→ Work required
Set down every record once more, exactly as given.

--- begin ---

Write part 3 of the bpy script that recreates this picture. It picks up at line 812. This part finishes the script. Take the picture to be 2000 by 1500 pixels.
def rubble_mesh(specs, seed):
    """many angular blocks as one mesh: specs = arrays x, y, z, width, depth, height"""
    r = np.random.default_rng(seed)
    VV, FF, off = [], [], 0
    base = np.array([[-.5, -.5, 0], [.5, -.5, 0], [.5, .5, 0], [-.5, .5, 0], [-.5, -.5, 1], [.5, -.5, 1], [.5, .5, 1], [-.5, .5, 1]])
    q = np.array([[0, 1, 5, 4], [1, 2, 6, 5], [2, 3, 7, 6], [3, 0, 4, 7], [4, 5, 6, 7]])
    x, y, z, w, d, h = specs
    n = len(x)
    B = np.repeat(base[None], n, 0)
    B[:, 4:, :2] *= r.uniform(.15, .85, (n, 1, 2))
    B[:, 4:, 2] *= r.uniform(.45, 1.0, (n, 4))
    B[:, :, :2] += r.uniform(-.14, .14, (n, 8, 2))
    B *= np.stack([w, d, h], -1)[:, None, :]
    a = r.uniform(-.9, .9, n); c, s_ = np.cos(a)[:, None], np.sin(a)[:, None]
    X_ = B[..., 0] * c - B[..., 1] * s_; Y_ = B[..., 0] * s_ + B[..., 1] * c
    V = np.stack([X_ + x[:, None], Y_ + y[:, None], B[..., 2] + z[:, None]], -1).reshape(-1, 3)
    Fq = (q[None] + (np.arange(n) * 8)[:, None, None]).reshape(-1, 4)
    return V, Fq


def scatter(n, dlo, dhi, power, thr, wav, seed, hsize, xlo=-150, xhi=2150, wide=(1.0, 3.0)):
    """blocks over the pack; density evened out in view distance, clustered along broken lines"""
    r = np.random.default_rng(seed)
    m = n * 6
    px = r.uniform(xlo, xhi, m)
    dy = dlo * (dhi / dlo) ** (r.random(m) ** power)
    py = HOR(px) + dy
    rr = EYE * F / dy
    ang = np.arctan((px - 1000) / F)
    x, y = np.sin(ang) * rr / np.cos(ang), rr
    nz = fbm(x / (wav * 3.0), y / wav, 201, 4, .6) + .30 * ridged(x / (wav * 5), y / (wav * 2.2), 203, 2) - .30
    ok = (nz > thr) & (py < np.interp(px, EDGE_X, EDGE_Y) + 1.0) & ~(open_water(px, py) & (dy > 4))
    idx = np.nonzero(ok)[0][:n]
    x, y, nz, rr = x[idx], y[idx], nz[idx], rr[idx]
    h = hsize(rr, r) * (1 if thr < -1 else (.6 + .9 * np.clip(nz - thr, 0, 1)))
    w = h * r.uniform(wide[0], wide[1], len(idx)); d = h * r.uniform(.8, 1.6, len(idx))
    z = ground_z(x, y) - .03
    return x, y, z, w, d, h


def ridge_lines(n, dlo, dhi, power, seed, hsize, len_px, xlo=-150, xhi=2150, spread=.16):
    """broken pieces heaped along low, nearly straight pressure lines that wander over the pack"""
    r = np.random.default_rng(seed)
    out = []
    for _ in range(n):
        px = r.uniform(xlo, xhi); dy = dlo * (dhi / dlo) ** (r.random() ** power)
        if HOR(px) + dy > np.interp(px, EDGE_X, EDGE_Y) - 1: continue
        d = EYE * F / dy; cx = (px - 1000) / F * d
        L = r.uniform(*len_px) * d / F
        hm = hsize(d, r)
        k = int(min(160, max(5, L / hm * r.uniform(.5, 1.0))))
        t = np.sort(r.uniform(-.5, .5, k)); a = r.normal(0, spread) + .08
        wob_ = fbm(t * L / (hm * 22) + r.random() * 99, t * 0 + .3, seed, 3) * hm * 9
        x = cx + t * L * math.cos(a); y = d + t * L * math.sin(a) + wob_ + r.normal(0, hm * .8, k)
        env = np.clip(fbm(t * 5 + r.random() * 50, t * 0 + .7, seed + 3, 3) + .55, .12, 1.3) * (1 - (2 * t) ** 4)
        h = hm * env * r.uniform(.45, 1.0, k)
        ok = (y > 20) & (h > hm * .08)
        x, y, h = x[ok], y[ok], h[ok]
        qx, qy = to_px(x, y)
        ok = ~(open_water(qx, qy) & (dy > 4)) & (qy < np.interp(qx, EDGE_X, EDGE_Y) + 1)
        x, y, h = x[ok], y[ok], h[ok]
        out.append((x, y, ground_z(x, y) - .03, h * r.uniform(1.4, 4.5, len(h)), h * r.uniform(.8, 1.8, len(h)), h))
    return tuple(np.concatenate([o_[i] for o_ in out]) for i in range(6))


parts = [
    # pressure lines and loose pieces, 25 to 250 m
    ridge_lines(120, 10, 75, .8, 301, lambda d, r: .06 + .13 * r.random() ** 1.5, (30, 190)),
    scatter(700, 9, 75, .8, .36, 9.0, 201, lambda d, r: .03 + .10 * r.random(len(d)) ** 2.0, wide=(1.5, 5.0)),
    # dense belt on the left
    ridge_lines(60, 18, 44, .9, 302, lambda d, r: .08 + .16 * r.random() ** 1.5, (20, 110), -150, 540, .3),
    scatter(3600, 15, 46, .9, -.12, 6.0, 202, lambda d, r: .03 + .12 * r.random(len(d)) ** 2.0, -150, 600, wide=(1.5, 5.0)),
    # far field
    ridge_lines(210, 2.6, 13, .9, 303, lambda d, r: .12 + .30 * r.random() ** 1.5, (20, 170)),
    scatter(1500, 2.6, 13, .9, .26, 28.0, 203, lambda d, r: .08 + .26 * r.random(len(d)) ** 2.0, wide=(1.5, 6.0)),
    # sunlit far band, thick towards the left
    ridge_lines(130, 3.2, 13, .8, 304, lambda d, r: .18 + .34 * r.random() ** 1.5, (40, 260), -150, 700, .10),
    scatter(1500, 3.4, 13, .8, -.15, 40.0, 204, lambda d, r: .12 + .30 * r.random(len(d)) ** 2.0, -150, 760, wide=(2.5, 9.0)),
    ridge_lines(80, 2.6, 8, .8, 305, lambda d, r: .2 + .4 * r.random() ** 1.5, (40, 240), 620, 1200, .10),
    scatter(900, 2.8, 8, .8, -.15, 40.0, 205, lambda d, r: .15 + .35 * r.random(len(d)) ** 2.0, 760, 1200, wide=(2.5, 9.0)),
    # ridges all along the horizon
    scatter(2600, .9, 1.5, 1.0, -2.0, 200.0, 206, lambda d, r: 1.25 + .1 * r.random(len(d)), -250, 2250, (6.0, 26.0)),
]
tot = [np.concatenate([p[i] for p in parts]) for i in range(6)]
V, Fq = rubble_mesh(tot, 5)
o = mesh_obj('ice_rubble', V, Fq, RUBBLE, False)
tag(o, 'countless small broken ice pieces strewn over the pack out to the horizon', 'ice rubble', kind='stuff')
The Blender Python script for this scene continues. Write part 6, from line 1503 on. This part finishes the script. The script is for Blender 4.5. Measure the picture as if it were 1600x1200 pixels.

--- end ---

→ The reply
Write part 3 of the bpy script that recreates this picture. It picks up at line 812. This part finishes the script. Take the picture to be 2000 by 1500 pixels.
def rubble_mesh(specs, seed):
    """many angular blocks as one mesh: specs = arrays x, y, z, width, depth, height"""
    r = np.random.default_rng(seed)
    VV, FF, off = [], [], 0
    base = np.array([[-.5, -.5, 0], [.5, -.5, 0], [.5, .5, 0], [-.5, .5, 0], [-.5, -.5, 1], [.5, -.5, 1], [.5, .5, 1], [-.5, .5, 1]])
    q = np.array([[0, 1, 5, 4], [1, 2, 6, 5], [2, 3, 7, 6], [3, 0, 4, 7], [4, 5, 6, 7]])
    x, y, z, w, d, h = specs
    n = len(x)
    B = np.repeat(base[None], n, 0)
    B[:, 4:, :2] *= r.uniform(.15, .85, (n, 1, 2))
    B[:, 4:, 2] *= r.uniform(.45, 1.0, (n, 4))
    B[:, :, :2] += r.uniform(-.14, .14, (n, 8, 2))
    B *= np.stack([w, d, h], -1)[:, None, :]
    a = r.uniform(-.9, .9, n); c, s_ = np.cos(a)[:, None], np.sin(a)[:, None]
    X_ = B[..., 0] * c - B[..., 1] * s_; Y_ = B[..., 0] * s_ + B[..., 1] * c
    V = np.stack([X_ + x[:, None], Y_ + y[:, None], B[..., 2] + z[:, None]], -1).reshape(-1, 3)
    Fq = (q[None] + (np.arange(n) * 8)[:, None, None]).reshape(-1, 4)
    return V, Fq


def scatter(n, dlo, dhi, power, thr, wav, seed, hsize, xlo=-150, xhi=2150, wide=(1.0, 3.0)):
    """blocks over the pack; density evened out in view distance, clustered along broken lines"""
    r = np.random.default_rng(seed)
    m = n * 6
    px = r.uniform(xlo, xhi, m)
    dy = dlo * (dhi / dlo) ** (r.random(m) ** power)
    py = HOR(px) + dy
    rr = EYE * F / dy
    ang = np.arctan((px - 1000) / F)
    x, y = np.sin(ang) * rr / np.cos(ang), rr
    nz = fbm(x / (wav * 3.0), y / wav, 201, 4, .6) + .30 * ridged(x / (wav * 5), y / (wav * 2.2), 203, 2) - .30
    ok = (nz > thr) & (py < np.interp(px, EDGE_X, EDGE_Y) + 1.0) & ~(open_water(px, py) & (dy > 4))
    idx = np.nonzero(ok)[0][:n]
    x, y, nz, rr = x[idx], y[idx], nz[idx], rr[idx]
    h = hsize(rr, r) * (1 if thr < -1 else (.6 + .9 * np.clip(nz - thr, 0, 1)))
    w = h * r.uniform(wide[0], wide[1], len(idx)); d = h * r.uniform(.8, 1.6, len(idx))
    z = ground_z(x, y) - .03
    return x, y, z, w, d, h


def ridge_lines(n, dlo, dhi, power, seed, hsize, len_px, xlo=-150, xhi=2150, spread=.16):
    """broken pieces heaped along low, nearly straight pressure lines that wander over the pack"""
    r = np.random.default_rng(seed)
    out = []
    for _ in range(n):
        px = r.uniform(xlo, xhi); dy = dlo * (dhi / dlo) ** (r.random() ** power)
        if HOR(px) + dy > np.interp(px, EDGE_X, EDGE_Y) - 1: continue
        d = EYE * F / dy; cx = (px - 1000) / F * d
        L = r.uniform(*len_px) * d / F
        hm = hsize(d, r)
        k = int(min(160, max(5, L / hm * r.uniform(.5, 1.0))))
        t = np.sort(r.uniform(-.5, .5, k)); a = r.normal(0, spread) + .08
        wob_ = fbm(t * L / (hm * 22) + r.random() * 99, t * 0 + .3, seed, 3) * hm * 9
        x = cx + t * L * math.cos(a); y = d + t * L * math.sin(a) + wob_ + r.normal(0, hm * .8, k)
        env = np.clip(fbm(t * 5 + r.random() * 50, t * 0 + .7, seed + 3, 3) + .55, .12, 1.3) * (1 - (2 * t) ** 4)
        h = hm * env * r.uniform(.45, 1.0, k)
        ok = (y > 20) & (h > hm * .08)
        x, y, h = x[ok], y[ok], h[ok]
        qx, qy = to_px(x, y)
        ok = ~(open_water(qx, qy) & (dy > 4)) & (qy < np.interp(qx, EDGE_X, EDGE_Y) + 1)
        x, y, h = x[ok], y[ok], h[ok]
        out.append((x, y, ground_z(x, y) - .03, h * r.uniform(1.4, 4.5, len(h)), h * r.uniform(.8, 1.8, len(h)), h))
    return tuple(np.concatenate([o_[i] for o_ in out]) for i in range(6))


parts = [
    # pressure lines and loose pieces, 25 to 250 m
    ridge_lines(120, 10, 75, .8, 301, lambda d, r: .06 + .13 * r.random() ** 1.5, (30, 190)),
    scatter(700, 9, 75, .8, .36, 9.0, 201, lambda d, r: .03 + .10 * r.random(len(d)) ** 2.0, wide=(1.5, 5.0)),
    # dense belt on the left
    ridge_lines(60, 18, 44, .9, 302, lambda d, r: .08 + .16 * r.random() ** 1.5, (20, 110), -150, 540, .3),
    scatter(3600, 15, 46, .9, -.12, 6.0, 202, lambda d, r: .03 + .12 * r.random(len(d)) ** 2.0, -150, 600, wide=(1.5, 5.0)),
    # far field
    ridge_lines(210, 2.6, 13, .9, 303, lambda d, r: .12 + .30 * r.random() ** 1.5, (20, 170)),
    scatter(1500, 2.6, 13, .9, .26, 28.0, 203, lambda d, r: .08 + .26 * r.random(len(d)) ** 2.0, wide=(1.5, 6.0)),
    # sunlit far band, thick towards the left
    ridge_lines(130, 3.2, 13, .8, 304, lambda d, r: .18 + .34 * r.random() ** 1.5, (40, 260), -150, 700, .10),
    scatter(1500, 3.4, 13, .8, -.15, 40.0, 204, lambda d, r: .12 + .30 * r.random(len(d)) ** 2.0, -150, 760, wide=(2.5, 9.0)),
    ridge_lines(80, 2.6, 8, .8, 305, lambda d, r: .2 + .4 * r.random() ** 1.5, (40, 240), 620, 1200, .10),
    scatter(900, 2.8, 8, .8, -.15, 40.0, 205, lambda d, r: .15 + .35 * r.random(len(d)) ** 2.0, 760, 1200, wide=(2.5, 9.0)),
    # ridges all along the horizon
    scatter(2600, .9, 1.5, 1.0, -2.0, 200.0, 206, lambda d, r: 1.25 + .1 * r.random(len(d)), -250, 2250, (6.0, 26.0)),
]
tot = [np.concatenate([p[i] for p in parts]) for i in range(6)]
V, Fq = rubble_mesh(tot, 5)
o = mesh_obj('ice_rubble', V, Fq, RUBBLE, False)
tag(o, 'countless small broken ice pieces strewn over the pack out to the horizon', 'ice rubble', kind='stuff')
The Blender Python script for this scene continues. Write part 6, from line 1503 on. This part finishes the script. The script is for Blender 4.5. Measure the picture as if it were 1600x1200 pixels.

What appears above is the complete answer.